How VSLAs are helping with Financial Inclusion

27 February 2022 | Gilly Challinor
After visiting Sierra Leone, Senior Programme Officer, Gilly Challinor discusses the role of Village Savings and Loans Associations (VSLAs) in our financial inclusion projects.

I’m feeling pretty speechless after a week in Sierra Leone. We have seen and done so much – including assessing a potential conservation livelihoods project in the Gola rainforest, and visiting two financial inclusion projects being expertly implemented by CAFOD/Caritas and Restless Development. There is too much to talk about so I’m just going to pick savings groups for now and come back to cocoa farms, hornbills and Freetown’s informal settlements another day.

Savings groups (know as VSLAs – village savings and loans associations) were a thread that ran through all of our project visits during the week. Of the VSLAs we saw, some of these were women-only and others were mixed men and women.

VSLA groups are self organised and structured with a chair-lady (or chairman), treasurer, secretary and other leadership roles.

They offer ‘informal’ financial services as opposed to ‘formal’ (being the likes of banks, mobile money operators or micro finance institutions).

How VSLAs work

Every VSLA we visited operated slightly differently depending on the needs of the group so I’ll use a women-only group that CAFOD are working with as an example.

  • A group of 25 women hold a weekly meeting on Wednesday mornings sitting in a big circle with the chair lady leading the meeting.
  • Every member contributes a minimum of 1000 leones (approximately 10 US cents or $0.1) to the social fund. The social fund can be used for emergency needs of the community – for example repairs to the school or fixing the well or clearing drains before the rainy season.
  • Every member must contribute between 1000–5000 leones ($o.1 – $0.5) towards the separate savings fund as well.
  • If a member of the group wishes to take out a loan, they may do so providing the other members approve – for example if they need to pay for school fees or buy school uniforms for their kids. They may loan up to three times the amount they have contributed.
  • The loan interest is an annual 10%.
  • The cash contributions are all held in a metal cash box that is looked-after by one of the senior members of the group.
  • All of the payment and loan records are documented by the treasurer.
  • Loan interest is rolled over into the next year or alternatively used for community needs at the end of the year.

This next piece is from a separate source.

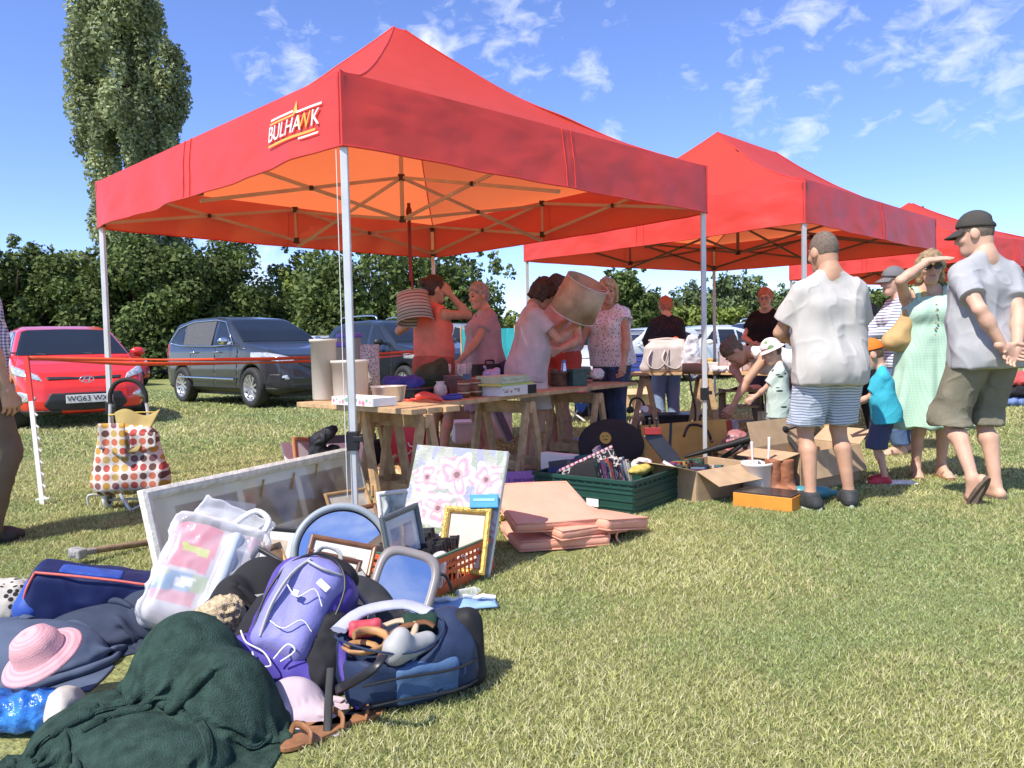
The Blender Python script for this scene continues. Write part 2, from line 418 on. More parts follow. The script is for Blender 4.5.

It’s a model that has worked for many generations and is very successful. However, there are ways to save more and access larger loan facilities through community banks and micro finance institutions. Formal financial services give women the potential to start their own micro businesses, save better and access things like insurance products. They are also more secure than having cash kept in a box.

However, there are challenges with formal finance that our in-country partners are addressing through the projects funded by JOA:

  • Financial services providers don’t always understand what the communities need or can afford and therefore don’t offer accessible products and services to people.
  • General literacy and financial literacy is low, however the VSLA structure offers a way for people to understand about savings and loans before going down the formal services route.
  • Banks and financial institutions are not well trusted and often seen as expensive (which in some cases is very true).
  • Often there isn’t the infrastructure available locally. Without a mobile tower or a mobile phone then mobile money is useless. Similarly, without a banking agent on your doorstep you’re less inclined to want to use the bank’s services.
  • You need identification to open a bank account. This is being worked on by the government but there is still a way to go and not everyone has ID.

The people in these groups are an inspiration. VSLAs are incredibly well-led and well-organised, respectful, and hugely empowering for women. And they really do work.

So you might ask, why change from the informal VSLA system to formal financial services? There are a number of reasons, but the one that sticks with me the most is this: if people don’t get on board with formal financial services soon then they will get left even further behind and the divide between rich and poor, educated and uneducated, those with food and those without, will undoubtedly keep increasing.